▶ **CHALLENGE**:
Provide nothing but the number of lines containing the string "script".

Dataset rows
/---
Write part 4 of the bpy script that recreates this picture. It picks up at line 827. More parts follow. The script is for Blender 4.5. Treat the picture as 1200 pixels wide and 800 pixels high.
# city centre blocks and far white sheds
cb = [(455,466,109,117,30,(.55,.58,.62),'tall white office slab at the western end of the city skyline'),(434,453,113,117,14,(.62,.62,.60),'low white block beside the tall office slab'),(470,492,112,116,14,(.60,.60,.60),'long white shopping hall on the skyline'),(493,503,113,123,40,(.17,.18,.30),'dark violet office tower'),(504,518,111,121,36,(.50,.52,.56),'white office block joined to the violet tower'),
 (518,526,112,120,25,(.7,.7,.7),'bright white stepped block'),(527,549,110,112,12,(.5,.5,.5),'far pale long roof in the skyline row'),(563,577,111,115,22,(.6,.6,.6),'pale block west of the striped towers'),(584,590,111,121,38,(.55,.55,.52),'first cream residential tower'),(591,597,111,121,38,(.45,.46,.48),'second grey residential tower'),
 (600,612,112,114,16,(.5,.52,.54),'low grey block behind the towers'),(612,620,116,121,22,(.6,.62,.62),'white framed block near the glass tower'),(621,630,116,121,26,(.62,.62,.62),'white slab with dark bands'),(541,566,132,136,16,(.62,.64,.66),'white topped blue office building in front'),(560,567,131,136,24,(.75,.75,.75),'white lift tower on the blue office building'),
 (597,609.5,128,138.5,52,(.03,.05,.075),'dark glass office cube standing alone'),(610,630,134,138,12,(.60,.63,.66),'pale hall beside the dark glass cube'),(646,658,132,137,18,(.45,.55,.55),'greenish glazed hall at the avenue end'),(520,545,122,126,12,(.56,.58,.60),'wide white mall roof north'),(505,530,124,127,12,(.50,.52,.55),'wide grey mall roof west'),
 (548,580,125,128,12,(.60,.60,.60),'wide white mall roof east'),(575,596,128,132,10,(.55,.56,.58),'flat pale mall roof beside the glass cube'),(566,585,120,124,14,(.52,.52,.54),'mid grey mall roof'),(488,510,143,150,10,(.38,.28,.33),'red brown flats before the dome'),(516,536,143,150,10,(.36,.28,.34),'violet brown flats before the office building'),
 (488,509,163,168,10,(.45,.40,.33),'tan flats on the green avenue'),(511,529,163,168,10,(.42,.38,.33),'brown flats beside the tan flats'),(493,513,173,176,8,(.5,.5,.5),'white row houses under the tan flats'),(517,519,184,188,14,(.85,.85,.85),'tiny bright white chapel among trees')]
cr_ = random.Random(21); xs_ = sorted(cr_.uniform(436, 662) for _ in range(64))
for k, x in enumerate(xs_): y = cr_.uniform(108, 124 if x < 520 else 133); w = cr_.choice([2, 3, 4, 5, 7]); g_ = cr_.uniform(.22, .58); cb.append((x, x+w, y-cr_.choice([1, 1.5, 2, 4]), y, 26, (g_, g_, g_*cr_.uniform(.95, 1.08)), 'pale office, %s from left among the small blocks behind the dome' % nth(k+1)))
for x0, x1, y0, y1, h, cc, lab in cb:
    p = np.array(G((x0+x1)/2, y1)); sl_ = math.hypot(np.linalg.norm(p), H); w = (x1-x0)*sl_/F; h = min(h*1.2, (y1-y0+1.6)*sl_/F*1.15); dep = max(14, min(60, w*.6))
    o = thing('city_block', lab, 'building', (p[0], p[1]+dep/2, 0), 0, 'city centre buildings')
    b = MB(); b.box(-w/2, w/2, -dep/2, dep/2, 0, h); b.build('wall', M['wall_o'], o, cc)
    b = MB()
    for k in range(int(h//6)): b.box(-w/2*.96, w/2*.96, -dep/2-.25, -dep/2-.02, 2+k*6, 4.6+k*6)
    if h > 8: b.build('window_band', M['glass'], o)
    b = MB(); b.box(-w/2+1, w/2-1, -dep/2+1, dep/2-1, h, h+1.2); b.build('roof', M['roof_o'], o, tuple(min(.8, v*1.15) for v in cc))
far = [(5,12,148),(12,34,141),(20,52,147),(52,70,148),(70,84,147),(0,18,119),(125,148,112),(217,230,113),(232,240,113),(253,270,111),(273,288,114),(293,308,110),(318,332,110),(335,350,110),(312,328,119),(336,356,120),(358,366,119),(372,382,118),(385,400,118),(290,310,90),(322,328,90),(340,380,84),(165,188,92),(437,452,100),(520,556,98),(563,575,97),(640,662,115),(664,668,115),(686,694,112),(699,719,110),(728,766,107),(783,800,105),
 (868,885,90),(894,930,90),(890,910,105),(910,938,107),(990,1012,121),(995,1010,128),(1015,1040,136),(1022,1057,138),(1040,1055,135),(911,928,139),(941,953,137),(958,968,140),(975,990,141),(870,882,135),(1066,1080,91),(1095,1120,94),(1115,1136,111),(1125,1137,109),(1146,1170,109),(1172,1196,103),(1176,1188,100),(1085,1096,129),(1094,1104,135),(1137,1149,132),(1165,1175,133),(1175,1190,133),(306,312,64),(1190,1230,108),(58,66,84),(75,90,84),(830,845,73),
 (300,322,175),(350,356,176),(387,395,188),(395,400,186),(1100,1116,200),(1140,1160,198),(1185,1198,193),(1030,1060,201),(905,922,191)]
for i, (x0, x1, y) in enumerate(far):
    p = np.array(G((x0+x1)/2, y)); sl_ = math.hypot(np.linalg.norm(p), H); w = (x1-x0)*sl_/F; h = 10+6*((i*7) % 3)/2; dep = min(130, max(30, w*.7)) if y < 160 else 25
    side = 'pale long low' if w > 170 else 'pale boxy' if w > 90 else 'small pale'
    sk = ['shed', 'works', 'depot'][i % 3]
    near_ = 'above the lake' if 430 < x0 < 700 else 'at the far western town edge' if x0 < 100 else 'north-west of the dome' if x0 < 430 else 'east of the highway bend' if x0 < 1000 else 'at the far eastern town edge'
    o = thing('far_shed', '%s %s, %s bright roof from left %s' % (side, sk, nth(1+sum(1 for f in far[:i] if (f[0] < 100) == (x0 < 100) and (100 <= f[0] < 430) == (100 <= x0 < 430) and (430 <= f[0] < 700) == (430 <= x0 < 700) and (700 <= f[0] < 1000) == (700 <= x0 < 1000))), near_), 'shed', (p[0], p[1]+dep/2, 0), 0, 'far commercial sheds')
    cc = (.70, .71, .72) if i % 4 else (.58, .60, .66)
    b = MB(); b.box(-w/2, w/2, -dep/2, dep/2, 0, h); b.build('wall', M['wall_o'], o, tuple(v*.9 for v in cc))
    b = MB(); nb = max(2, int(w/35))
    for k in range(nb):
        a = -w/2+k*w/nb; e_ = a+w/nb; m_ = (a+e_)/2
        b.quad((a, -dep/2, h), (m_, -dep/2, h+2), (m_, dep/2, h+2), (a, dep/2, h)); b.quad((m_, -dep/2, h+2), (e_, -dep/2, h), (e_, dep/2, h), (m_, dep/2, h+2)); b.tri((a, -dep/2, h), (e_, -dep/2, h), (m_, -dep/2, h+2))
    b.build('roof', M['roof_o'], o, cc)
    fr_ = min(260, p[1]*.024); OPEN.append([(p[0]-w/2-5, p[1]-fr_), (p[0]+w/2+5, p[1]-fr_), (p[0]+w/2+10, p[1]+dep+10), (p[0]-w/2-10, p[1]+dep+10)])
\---
/---
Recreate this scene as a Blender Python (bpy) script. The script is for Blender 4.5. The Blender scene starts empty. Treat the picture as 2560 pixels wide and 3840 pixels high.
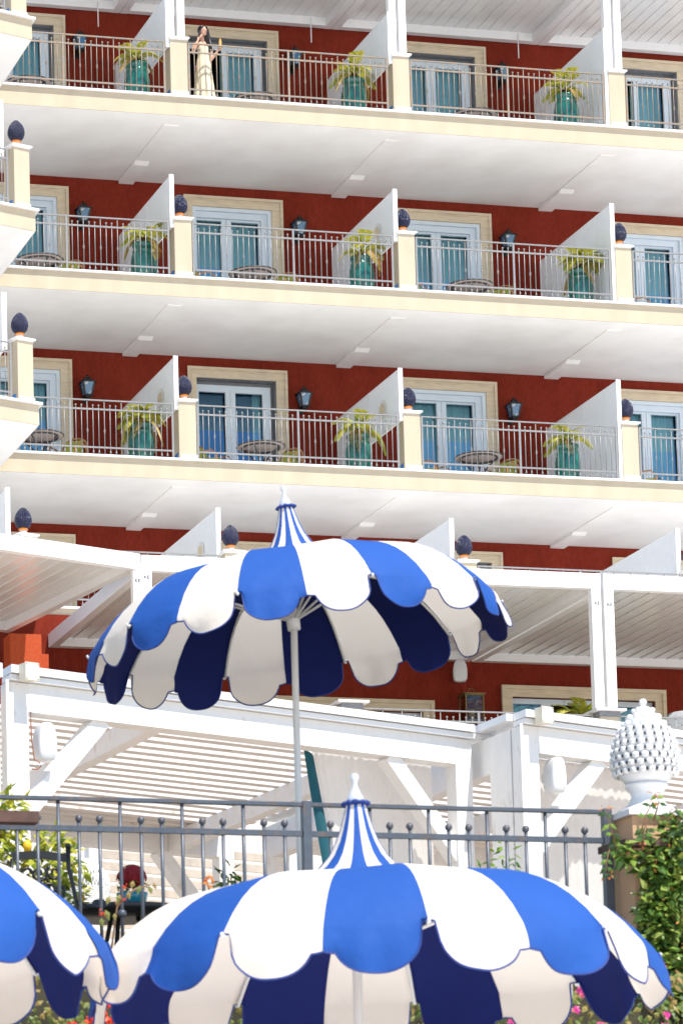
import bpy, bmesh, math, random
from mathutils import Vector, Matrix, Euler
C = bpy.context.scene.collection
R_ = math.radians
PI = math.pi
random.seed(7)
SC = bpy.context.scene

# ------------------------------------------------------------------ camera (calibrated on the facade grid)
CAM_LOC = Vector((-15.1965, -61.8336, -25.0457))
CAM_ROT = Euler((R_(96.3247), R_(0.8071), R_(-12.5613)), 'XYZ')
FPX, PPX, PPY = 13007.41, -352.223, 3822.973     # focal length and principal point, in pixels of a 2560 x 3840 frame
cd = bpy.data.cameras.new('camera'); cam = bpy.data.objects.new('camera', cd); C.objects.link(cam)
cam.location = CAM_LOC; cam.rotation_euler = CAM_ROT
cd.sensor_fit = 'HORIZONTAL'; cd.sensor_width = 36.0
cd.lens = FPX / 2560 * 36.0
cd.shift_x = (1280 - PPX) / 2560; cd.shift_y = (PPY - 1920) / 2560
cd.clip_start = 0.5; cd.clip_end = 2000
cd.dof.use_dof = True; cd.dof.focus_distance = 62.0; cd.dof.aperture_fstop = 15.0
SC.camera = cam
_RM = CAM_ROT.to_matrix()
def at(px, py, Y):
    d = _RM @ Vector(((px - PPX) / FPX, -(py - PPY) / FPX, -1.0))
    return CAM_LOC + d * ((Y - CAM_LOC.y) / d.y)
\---
/---
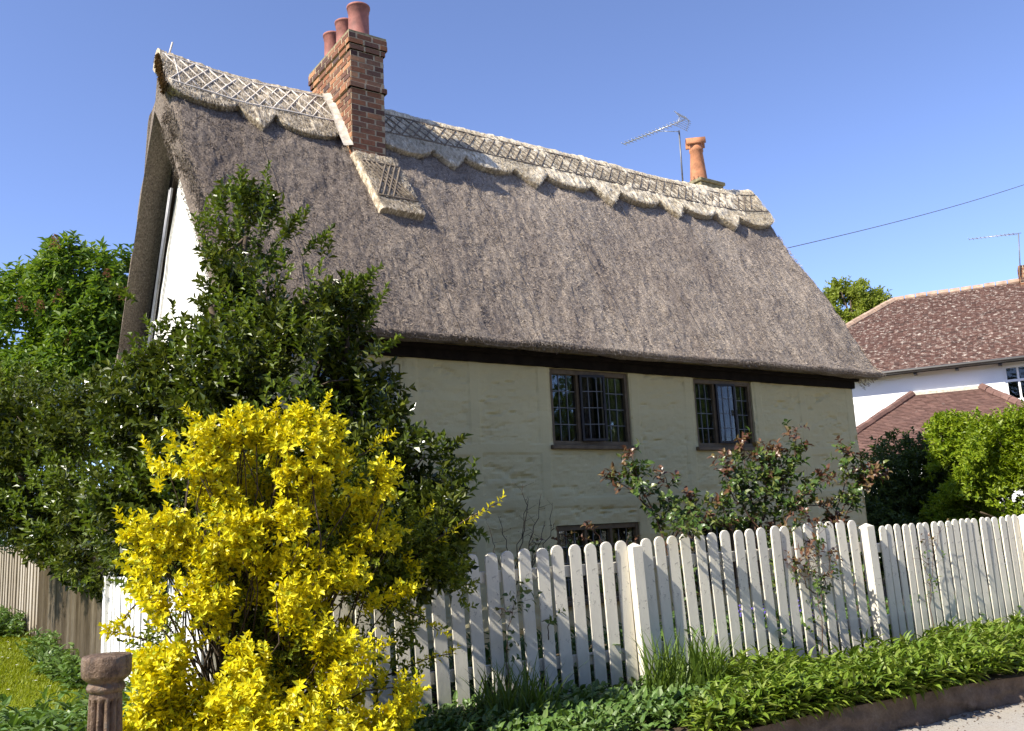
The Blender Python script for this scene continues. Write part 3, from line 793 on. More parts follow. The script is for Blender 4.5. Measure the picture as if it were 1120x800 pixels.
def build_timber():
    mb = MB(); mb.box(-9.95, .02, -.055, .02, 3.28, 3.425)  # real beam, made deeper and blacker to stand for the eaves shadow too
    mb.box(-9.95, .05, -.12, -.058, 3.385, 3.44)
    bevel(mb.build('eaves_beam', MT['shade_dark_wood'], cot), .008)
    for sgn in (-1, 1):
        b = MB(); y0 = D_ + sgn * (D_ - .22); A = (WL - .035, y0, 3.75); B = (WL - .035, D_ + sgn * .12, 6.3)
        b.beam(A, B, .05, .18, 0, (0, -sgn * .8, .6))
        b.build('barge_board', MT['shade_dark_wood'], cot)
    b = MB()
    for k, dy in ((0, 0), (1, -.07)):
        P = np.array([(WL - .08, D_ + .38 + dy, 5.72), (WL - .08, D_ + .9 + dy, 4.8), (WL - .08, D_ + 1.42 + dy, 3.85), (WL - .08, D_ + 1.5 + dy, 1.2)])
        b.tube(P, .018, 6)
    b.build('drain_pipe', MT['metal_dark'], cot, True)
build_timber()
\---
▶ **PROBLEM SOLUTION**:
3